Provided material:
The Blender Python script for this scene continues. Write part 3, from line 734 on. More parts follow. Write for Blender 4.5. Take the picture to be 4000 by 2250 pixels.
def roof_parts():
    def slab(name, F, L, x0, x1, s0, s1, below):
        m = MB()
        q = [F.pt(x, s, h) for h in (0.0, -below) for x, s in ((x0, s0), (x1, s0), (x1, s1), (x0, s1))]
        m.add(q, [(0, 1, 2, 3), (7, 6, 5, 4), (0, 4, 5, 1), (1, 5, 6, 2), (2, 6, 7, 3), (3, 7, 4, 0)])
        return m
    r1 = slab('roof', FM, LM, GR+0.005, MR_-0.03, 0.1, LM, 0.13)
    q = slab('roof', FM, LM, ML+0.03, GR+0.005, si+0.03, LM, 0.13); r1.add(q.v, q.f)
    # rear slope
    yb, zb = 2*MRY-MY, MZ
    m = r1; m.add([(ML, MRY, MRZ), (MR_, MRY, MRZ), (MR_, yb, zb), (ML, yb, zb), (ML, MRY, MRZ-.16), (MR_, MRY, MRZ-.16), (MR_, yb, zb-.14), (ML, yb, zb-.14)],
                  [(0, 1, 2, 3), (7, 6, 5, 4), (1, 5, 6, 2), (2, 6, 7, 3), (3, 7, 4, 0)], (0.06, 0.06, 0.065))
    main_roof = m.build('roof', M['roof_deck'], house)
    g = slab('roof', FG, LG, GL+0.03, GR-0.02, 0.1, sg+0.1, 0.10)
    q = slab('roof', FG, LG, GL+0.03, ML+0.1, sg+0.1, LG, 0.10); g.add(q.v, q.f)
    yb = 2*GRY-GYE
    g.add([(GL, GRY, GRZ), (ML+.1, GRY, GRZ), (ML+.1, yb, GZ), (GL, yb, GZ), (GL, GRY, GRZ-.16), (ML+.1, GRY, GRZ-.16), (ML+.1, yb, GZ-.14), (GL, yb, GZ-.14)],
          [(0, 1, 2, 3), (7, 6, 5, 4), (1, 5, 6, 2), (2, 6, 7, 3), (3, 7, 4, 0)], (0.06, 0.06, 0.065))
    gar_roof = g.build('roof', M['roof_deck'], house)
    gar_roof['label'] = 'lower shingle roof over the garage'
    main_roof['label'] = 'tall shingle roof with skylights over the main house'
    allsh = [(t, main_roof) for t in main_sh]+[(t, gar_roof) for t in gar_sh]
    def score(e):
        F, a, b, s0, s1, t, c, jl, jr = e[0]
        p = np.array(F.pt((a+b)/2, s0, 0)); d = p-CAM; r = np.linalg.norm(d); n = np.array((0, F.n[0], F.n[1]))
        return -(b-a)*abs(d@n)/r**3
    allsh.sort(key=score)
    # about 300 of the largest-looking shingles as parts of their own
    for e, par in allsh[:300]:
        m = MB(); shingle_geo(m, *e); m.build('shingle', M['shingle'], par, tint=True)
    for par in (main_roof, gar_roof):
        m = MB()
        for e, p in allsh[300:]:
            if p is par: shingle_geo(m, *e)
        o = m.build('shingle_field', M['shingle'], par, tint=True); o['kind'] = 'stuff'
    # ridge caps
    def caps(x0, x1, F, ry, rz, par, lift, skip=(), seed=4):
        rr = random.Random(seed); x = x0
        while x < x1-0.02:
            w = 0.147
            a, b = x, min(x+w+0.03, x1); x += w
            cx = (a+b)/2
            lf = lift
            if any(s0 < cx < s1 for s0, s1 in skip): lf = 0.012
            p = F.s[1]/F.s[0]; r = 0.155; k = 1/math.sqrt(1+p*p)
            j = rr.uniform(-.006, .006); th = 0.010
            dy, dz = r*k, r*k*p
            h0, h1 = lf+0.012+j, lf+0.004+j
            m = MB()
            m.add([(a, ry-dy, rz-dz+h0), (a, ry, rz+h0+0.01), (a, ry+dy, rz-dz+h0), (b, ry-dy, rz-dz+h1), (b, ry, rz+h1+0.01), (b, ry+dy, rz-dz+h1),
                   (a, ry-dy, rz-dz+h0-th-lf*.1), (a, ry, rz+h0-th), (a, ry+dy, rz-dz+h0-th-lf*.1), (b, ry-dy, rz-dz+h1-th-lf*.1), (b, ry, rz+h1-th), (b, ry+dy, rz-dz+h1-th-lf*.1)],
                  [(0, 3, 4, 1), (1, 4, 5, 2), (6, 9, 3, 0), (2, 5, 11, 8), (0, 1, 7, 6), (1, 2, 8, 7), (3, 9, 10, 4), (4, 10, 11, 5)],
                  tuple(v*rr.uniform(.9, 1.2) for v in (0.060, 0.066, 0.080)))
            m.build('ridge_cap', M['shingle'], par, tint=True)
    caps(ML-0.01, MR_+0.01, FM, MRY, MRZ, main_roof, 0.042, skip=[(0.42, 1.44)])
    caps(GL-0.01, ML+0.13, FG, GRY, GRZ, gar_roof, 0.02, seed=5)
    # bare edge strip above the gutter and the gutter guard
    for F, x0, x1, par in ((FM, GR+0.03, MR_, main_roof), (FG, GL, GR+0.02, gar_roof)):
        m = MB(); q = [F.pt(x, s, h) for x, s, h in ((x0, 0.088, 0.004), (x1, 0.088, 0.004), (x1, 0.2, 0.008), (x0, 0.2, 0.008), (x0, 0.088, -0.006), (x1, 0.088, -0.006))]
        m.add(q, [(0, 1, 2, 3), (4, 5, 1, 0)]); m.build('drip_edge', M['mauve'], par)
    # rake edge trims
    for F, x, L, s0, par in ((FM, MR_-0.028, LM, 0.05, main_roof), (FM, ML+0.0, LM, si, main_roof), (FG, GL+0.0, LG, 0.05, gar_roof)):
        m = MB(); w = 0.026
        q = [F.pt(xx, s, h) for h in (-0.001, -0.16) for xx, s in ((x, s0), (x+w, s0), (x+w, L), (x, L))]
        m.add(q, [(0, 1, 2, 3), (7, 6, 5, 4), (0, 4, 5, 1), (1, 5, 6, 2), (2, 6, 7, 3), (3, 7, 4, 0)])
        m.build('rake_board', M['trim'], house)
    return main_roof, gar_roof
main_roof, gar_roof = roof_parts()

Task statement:
Nothing in the listing may be changed; retype it all exactly.

Result:
The Blender Python script for this scene continues. Write part 3, from line 734 on. More parts follow. Write for Blender 4.5. Take the picture to be 4000 by 2250 pixels.
def roof_parts():
    def slab(name, F, L, x0, x1, s0, s1, below):
        m = MB()
        q = [F.pt(x, s, h) for h in (0.0, -below) for x, s in ((x0, s0), (x1, s0), (x1, s1), (x0, s1))]
        m.add(q, [(0, 1, 2, 3), (7, 6, 5, 4), (0, 4, 5, 1), (1, 5, 6, 2), (2, 6, 7, 3), (3, 7, 4, 0)])
        return m
    r1 = slab('roof', FM, LM, GR+0.005, MR_-0.03, 0.1, LM, 0.13)
    q = slab('roof', FM, LM, ML+0.03, GR+0.005, si+0.03, LM, 0.13); r1.add(q.v, q.f)
    # rear slope
    yb, zb = 2*MRY-MY, MZ
    m = r1; m.add([(ML, MRY, MRZ), (MR_, MRY, MRZ), (MR_, yb, zb), (ML, yb, zb), (ML, MRY, MRZ-.16), (MR_, MRY, MRZ-.16), (MR_, yb, zb-.14), (ML, yb, zb-.14)],
                  [(0, 1, 2, 3), (7, 6, 5, 4), (1, 5, 6, 2), (2, 6, 7, 3), (3, 7, 4, 0)], (0.06, 0.06, 0.065))
    main_roof = m.build('roof', M['roof_deck'], house)
    g = slab('roof', FG, LG, GL+0.03, GR-0.02, 0.1, sg+0.1, 0.10)
    q = slab('roof', FG, LG, GL+0.03, ML+0.1, sg+0.1, LG, 0.10); g.add(q.v, q.f)
    yb = 2*GRY-GYE
    g.add([(GL, GRY, GRZ), (ML+.1, GRY, GRZ), (ML+.1, yb, GZ), (GL, yb, GZ), (GL, GRY, GRZ-.16), (ML+.1, GRY, GRZ-.16), (ML+.1, yb, GZ-.14), (GL, yb, GZ-.14)],
          [(0, 1, 2, 3), (7, 6, 5, 4), (1, 5, 6, 2), (2, 6, 7, 3), (3, 7, 4, 0)], (0.06, 0.06, 0.065))
    gar_roof = g.build('roof', M['roof_deck'], house)
    gar_roof['label'] = 'lower shingle roof over the garage'
    main_roof['label'] = 'tall shingle roof with skylights over the main house'
    allsh = [(t, main_roof) for t in main_sh]+[(t, gar_roof) for t in gar_sh]
    def score(e):
        F, a, b, s0, s1, t, c, jl, jr = e[0]
        p = np.array(F.pt((a+b)/2, s0, 0)); d = p-CAM; r = np.linalg.norm(d); n = np.array((0, F.n[0], F.n[1]))
        return -(b-a)*abs(d@n)/r**3
    allsh.sort(key=score)
    # about 300 of the largest-looking shingles as parts of their own
    for e, par in allsh[:300]:
        m = MB(); shingle_geo(m, *e); m.build('shingle', M['shingle'], par, tint=True)
    for par in (main_roof, gar_roof):
        m = MB()
        for e, p in allsh[300:]:
            if p is par: shingle_geo(m, *e)
        o = m.build('shingle_field', M['shingle'], par, tint=True); o['kind'] = 'stuff'
    # ridge caps
    def caps(x0, x1, F, ry, rz, par, lift, skip=(), seed=4):
        rr = random.Random(seed); x = x0
        while x < x1-0.02:
            w = 0.147
            a, b = x, min(x+w+0.03, x1); x += w
            cx = (a+b)/2
            lf = lift
            if any(s0 < cx < s1 for s0, s1 in skip): lf = 0.012
            p = F.s[1]/F.s[0]; r = 0.155; k = 1/math.sqrt(1+p*p)
            j = rr.uniform(-.006, .006); th = 0.010
            dy, dz = r*k, r*k*p
            h0, h1 = lf+0.012+j, lf+0.004+j
            m = MB()
            m.add([(a, ry-dy, rz-dz+h0), (a, ry, rz+h0+0.01), (a, ry+dy, rz-dz+h0), (b, ry-dy, rz-dz+h1), (b, ry, rz+h1+0.01), (b, ry+dy, rz-dz+h1),
                   (a, ry-dy, rz-dz+h0-th-lf*.1), (a, ry, rz+h0-th), (a, ry+dy, rz-dz+h0-th-lf*.1), (b, ry-dy, rz-dz+h1-th-lf*.1), (b, ry, rz+h1-th), (b, ry+dy, rz-dz+h1-th-lf*.1)],
                  [(0, 3, 4, 1), (1, 4, 5, 2), (6, 9, 3, 0), (2, 5, 11, 8), (0, 1, 7, 6), (1, 2, 8, 7), (3, 9, 10, 4), (4, 10, 11, 5)],
                  tuple(v*rr.uniform(.9, 1.2) for v in (0.060, 0.066, 0.080)))
            m.build('ridge_cap', M['shingle'], par, tint=True)
    caps(ML-0.01, MR_+0.01, FM, MRY, MRZ, main_roof, 0.042, skip=[(0.42, 1.44)])
    caps(GL-0.01, ML+0.13, FG, GRY, GRZ, gar_roof, 0.02, seed=5)
    # bare edge strip above the gutter and the gutter guard
    for F, x0, x1, par in ((FM, GR+0.03, MR_, main_roof), (FG, GL, GR+0.02, gar_roof)):
        m = MB(); q = [F.pt(x, s, h) for x, s, h in ((x0, 0.088, 0.004), (x1, 0.088, 0.004), (x1, 0.2, 0.008), (x0, 0.2, 0.008), (x0, 0.088, -0.006), (x1, 0.088, -0.006))]
        m.add(q, [(0, 1, 2, 3), (4, 5, 1, 0)]); m.build('drip_edge', M['mauve'], par)
    # rake edge trims
    for F, x, L, s0, par in ((FM, MR_-0.028, LM, 0.05, main_roof), (FM, ML+0.0, LM, si, main_roof), (FG, GL+0.0, LG, 0.05, gar_roof)):
        m = MB(); w = 0.026
        q = [F.pt(xx, s, h) for h in (-0.001, -0.16) for xx, s in ((x, s0), (x+w, s0), (x+w, L), (x, L))]
        m.add(q, [(0, 1, 2, 3), (7, 6, 5, 4), (0, 4, 5, 1), (1, 5, 6, 2), (2, 6, 7, 3), (3, 7, 4, 0)])
        m.build('rake_board', M['trim'], house)
    return main_roof, gar_roof
main_roof, gar_roof = roof_parts()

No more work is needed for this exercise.